──────── DATA PROVIDED
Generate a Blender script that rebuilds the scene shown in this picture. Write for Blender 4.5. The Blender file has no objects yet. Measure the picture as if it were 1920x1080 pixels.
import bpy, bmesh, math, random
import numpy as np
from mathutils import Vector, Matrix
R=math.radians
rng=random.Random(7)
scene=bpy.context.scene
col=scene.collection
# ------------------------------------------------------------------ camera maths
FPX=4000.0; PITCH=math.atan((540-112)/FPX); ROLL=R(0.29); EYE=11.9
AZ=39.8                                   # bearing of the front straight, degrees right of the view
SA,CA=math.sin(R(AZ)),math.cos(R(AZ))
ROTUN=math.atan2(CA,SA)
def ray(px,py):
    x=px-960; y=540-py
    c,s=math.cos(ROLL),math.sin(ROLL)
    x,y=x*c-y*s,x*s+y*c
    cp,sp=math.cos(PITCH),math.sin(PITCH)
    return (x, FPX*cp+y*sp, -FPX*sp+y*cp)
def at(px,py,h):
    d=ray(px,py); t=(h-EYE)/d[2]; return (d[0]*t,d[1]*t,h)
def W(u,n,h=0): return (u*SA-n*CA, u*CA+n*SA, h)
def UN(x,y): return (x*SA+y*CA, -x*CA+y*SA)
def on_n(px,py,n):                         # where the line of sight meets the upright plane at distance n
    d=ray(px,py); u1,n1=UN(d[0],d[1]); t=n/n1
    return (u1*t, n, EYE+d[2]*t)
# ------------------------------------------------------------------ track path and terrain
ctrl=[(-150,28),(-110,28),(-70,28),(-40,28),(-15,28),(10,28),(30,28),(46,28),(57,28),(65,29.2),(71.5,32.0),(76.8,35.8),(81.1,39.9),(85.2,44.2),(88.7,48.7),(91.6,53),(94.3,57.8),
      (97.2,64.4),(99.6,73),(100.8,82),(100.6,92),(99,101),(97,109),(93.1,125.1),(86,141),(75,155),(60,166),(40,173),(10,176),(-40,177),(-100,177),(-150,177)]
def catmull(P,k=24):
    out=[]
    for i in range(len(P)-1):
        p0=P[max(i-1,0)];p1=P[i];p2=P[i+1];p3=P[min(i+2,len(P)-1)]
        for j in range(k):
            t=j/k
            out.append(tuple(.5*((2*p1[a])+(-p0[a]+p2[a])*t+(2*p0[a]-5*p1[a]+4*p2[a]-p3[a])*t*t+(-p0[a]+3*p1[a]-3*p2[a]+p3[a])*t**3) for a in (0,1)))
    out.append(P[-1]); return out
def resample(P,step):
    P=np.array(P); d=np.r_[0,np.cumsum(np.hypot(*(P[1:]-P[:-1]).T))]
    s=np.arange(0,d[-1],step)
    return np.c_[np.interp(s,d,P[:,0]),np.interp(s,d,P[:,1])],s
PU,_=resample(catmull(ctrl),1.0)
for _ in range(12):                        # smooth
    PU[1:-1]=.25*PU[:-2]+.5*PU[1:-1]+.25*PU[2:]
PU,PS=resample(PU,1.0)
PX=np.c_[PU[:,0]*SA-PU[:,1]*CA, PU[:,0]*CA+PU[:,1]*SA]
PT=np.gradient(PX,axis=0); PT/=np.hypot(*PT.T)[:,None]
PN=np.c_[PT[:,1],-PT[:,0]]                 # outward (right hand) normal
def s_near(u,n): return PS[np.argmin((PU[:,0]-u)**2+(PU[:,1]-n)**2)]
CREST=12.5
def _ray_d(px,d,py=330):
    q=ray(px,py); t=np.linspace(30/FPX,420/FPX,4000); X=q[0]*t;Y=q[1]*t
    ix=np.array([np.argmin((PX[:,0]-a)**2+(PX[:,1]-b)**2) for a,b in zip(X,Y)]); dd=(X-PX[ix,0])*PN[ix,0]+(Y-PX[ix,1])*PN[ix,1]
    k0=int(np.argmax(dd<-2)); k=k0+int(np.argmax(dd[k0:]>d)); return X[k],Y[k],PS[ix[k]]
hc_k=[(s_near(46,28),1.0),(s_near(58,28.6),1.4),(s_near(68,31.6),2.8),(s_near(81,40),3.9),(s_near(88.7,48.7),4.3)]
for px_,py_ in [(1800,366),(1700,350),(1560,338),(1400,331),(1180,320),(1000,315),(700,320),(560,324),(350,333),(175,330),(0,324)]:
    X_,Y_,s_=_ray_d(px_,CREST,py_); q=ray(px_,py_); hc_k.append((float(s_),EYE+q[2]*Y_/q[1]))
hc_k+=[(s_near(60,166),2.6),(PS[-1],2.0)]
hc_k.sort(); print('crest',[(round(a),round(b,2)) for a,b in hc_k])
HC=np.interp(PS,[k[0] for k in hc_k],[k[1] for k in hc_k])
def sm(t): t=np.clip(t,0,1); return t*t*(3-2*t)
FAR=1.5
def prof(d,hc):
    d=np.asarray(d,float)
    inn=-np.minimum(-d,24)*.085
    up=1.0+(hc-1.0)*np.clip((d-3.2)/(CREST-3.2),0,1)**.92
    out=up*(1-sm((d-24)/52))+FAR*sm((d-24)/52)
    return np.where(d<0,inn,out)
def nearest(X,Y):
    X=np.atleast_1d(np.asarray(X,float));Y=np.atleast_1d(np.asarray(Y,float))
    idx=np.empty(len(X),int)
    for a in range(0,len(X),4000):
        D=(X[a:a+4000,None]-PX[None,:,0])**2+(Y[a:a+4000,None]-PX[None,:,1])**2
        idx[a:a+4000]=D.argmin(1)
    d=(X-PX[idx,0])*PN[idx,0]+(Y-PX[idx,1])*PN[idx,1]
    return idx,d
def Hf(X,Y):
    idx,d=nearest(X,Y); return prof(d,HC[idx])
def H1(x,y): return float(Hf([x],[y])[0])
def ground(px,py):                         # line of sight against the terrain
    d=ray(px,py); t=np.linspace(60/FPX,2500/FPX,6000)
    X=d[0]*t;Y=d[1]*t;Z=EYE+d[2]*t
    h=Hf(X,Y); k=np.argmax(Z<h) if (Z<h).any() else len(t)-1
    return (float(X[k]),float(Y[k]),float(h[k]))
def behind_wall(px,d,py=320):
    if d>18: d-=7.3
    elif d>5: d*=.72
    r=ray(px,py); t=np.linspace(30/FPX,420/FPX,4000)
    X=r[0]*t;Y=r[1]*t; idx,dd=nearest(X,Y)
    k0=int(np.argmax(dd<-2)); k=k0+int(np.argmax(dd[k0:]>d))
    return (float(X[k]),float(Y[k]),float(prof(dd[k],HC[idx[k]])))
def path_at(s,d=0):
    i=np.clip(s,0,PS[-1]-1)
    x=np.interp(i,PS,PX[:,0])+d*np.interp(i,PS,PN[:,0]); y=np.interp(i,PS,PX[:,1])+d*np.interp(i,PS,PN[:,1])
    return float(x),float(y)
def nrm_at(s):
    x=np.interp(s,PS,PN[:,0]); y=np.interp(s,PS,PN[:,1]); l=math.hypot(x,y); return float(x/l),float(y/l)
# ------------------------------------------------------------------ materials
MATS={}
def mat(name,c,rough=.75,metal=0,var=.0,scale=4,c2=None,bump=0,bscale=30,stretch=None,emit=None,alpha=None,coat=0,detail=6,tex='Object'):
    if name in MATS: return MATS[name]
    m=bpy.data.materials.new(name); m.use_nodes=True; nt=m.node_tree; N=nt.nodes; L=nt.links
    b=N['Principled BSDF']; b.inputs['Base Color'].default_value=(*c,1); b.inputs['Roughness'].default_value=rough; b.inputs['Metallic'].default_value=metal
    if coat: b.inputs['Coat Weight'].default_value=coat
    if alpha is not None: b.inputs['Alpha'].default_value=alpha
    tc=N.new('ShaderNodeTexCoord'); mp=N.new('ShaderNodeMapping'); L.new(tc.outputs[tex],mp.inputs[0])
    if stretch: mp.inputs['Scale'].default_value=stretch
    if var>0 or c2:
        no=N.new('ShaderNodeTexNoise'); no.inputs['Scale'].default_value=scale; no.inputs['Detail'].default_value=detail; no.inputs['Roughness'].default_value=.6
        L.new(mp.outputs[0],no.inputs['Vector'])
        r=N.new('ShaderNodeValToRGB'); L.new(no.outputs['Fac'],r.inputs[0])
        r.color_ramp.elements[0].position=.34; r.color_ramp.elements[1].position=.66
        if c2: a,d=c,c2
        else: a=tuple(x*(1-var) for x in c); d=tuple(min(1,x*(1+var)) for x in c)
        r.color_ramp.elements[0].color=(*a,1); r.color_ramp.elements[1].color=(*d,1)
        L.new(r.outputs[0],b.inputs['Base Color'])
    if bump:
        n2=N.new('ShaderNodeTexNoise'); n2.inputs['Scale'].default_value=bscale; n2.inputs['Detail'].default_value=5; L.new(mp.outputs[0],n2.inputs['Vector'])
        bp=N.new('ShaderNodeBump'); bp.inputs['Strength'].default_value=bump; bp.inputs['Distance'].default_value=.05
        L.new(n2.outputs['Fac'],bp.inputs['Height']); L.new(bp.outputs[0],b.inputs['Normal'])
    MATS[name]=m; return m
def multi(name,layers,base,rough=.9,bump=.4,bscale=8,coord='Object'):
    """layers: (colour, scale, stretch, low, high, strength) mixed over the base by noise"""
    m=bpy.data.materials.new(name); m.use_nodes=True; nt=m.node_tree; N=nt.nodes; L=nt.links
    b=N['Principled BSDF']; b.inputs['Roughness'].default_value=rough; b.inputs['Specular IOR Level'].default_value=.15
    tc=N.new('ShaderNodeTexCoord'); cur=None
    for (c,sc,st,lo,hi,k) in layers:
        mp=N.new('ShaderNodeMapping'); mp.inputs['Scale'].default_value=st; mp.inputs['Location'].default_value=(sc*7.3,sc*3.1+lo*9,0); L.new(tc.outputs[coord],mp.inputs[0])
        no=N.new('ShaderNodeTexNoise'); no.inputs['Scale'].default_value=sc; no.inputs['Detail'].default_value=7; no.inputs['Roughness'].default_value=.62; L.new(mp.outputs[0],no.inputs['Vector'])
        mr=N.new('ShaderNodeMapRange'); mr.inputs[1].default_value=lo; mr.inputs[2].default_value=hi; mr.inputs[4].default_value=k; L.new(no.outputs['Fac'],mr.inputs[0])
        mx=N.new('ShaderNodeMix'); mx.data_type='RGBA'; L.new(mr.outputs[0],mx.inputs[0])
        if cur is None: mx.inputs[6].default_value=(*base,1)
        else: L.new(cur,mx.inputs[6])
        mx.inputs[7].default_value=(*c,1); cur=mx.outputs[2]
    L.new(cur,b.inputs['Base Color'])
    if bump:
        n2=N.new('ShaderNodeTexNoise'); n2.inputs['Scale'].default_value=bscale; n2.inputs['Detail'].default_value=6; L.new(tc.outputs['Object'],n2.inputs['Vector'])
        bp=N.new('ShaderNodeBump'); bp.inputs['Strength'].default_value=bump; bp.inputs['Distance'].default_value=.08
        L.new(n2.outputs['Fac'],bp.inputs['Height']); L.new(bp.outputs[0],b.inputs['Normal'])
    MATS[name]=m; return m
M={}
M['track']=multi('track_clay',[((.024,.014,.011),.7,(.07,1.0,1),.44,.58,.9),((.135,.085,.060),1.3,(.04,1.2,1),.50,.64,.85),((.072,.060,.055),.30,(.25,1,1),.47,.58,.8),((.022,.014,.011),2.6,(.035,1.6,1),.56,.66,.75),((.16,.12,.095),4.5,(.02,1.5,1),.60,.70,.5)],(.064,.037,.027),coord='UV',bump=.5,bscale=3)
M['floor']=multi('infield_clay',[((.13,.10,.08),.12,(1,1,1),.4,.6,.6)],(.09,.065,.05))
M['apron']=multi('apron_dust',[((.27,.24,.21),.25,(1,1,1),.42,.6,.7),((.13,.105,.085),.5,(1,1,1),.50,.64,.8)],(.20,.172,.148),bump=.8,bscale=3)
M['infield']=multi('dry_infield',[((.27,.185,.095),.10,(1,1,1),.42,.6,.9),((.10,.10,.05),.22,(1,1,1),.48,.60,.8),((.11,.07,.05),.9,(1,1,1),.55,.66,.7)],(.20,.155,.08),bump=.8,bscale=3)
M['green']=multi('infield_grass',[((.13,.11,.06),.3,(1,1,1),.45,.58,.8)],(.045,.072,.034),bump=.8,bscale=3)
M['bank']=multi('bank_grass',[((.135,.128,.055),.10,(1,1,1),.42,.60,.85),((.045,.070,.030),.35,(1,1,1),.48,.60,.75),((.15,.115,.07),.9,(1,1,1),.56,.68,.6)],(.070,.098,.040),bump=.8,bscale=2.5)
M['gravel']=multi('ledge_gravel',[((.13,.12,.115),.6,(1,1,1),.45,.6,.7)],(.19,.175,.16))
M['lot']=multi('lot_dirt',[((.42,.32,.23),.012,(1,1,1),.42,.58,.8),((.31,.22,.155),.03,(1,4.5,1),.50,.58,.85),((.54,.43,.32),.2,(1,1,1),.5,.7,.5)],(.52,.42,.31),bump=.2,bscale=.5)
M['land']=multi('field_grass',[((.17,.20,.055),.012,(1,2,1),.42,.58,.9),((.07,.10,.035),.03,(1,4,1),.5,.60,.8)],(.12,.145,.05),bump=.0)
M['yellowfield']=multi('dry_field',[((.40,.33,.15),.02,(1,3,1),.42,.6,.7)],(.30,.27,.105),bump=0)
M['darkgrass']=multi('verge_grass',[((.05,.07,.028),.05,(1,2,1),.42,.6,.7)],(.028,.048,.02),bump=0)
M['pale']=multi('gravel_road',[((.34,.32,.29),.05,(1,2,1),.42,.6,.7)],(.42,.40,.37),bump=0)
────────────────
▶ REQUIREMENTS: Count every line of the material above that holds the string "scene", then state only the total.

▶ ANSWER: 3